Таким образом, Паперный чувствует себя в истории и мифологии метро как рыба в воде. Но порой создается такое впечатление, что спрашивать у него дорогу в сегодняшнем метро, особенно в лос-анджелесском — это отдаваться в руки новому Ивану Сусанину. “Город, в котором долгое время метро не было и, как казалось, никогда не будет, это Лос-Анджелес. Теперь метро есть. И возникло оно, как и в Москве, не как средство решения транспортных проблем (по отношению к Москве сказано все-таки слишком сильно. — А.Л.), а по каким-то другим причинам”. По каким же именно? Неужели тоже как бомбоубежище? Автор уделяет большее внимание не столько строительству метро в городе, “построенном не для людей, а для автомобилей”, сколько противодействию строительству со стороны нефтяных компаний и жителей богатых районов, не желавших, чтоб их территория стала доступной для шпаны. “Парадокс в том, что Московское метро (бомбоубежище, замаскированное под дворец) — это сейчас единственный способ быстро доехать из одной точки города в другую, в то время как лос-анджелесское метро (орудие наживы, замаскированное под заботу о неимущих и чистоте воздуха) — это транспортное средство, на котором вообще нельзя никуда доехать: его так и не довели ни до одной из стратегических точек, а теперь уже никуда не доведут”.

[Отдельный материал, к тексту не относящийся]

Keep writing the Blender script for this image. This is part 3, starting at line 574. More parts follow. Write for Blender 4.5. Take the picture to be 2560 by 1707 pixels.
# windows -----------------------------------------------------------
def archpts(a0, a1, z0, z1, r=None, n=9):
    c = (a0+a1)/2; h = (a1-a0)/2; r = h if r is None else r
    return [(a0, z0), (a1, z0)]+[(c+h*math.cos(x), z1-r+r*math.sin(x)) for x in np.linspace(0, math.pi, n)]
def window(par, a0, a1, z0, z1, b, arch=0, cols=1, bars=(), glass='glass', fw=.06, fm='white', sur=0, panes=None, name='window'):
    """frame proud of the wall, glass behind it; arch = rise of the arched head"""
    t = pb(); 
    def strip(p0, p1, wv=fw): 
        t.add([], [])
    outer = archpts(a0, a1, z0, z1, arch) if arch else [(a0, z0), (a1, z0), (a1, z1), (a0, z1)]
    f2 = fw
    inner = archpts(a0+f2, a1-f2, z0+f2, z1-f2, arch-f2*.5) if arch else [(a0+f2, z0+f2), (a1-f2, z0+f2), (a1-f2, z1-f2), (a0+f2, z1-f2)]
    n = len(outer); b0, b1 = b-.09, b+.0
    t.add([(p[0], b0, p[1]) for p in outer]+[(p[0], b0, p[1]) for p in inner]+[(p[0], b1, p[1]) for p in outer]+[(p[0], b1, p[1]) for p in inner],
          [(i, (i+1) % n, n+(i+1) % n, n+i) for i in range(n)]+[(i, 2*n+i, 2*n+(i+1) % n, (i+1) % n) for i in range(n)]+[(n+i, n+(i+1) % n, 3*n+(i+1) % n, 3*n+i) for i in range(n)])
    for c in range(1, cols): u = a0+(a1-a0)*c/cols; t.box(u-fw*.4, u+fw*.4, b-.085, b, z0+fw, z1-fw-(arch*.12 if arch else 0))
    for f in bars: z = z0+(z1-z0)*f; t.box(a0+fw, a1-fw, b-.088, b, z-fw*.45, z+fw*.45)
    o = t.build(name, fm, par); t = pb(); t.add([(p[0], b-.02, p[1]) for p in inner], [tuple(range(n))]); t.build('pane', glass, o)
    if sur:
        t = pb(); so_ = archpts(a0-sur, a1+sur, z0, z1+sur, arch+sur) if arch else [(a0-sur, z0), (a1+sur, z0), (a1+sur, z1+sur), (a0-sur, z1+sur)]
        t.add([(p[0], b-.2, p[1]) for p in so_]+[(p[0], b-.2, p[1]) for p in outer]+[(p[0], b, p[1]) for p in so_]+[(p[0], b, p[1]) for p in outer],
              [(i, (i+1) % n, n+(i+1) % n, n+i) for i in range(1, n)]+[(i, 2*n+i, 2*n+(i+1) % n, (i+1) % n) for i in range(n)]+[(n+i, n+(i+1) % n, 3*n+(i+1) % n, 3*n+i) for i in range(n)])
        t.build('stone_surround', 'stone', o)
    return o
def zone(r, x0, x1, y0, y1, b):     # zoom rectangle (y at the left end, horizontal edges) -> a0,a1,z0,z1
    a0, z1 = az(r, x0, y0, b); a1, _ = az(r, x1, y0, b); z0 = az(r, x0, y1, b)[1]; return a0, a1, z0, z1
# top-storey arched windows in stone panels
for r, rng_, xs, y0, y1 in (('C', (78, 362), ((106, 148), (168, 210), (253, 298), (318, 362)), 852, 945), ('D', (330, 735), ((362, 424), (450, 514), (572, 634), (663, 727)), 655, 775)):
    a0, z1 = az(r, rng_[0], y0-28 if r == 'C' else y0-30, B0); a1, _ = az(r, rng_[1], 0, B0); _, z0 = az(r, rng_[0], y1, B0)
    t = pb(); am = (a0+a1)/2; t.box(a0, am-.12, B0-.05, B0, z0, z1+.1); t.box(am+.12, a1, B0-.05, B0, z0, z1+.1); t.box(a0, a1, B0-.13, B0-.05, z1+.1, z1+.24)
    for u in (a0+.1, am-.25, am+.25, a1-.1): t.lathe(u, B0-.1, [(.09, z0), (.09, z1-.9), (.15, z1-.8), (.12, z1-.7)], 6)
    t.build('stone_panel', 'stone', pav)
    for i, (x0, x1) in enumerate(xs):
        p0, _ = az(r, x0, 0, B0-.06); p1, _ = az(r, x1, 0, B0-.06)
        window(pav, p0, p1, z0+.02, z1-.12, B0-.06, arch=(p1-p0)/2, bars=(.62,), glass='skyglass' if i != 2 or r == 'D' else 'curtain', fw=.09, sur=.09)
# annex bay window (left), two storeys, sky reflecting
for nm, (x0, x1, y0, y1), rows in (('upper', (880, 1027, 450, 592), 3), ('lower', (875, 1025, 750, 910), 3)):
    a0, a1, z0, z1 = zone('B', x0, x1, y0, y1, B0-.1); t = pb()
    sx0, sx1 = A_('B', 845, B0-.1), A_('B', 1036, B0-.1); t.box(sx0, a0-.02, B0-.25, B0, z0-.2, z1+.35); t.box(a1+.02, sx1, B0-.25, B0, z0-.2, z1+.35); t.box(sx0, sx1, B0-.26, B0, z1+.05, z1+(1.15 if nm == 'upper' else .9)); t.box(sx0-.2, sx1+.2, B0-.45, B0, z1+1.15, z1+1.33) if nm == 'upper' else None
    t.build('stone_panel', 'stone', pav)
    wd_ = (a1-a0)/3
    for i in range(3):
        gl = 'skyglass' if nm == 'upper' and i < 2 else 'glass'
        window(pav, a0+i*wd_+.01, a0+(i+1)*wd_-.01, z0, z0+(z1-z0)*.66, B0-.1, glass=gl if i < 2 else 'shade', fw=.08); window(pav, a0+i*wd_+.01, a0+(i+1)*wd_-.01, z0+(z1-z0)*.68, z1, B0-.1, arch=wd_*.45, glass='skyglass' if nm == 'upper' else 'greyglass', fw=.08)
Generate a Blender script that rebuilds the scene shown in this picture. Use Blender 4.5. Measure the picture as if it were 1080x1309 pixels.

В чем же конкретная специфика метро в ставшем для автора вторым домом городе, остается неясным. Понятно, что Паперный писал не путеводитель. В то же время просматривается сознательная или подсознательная установка на читателя, который вряд ли будет озабочен проблемой выбора способа передвижения по Лос-Анджелесу, будучи удовлетворен историко-мифологическими экскурсами. Если же таковая проблема каким-то образом все же возникнет, понадобится книга, аналогичная первой из обозреваемых.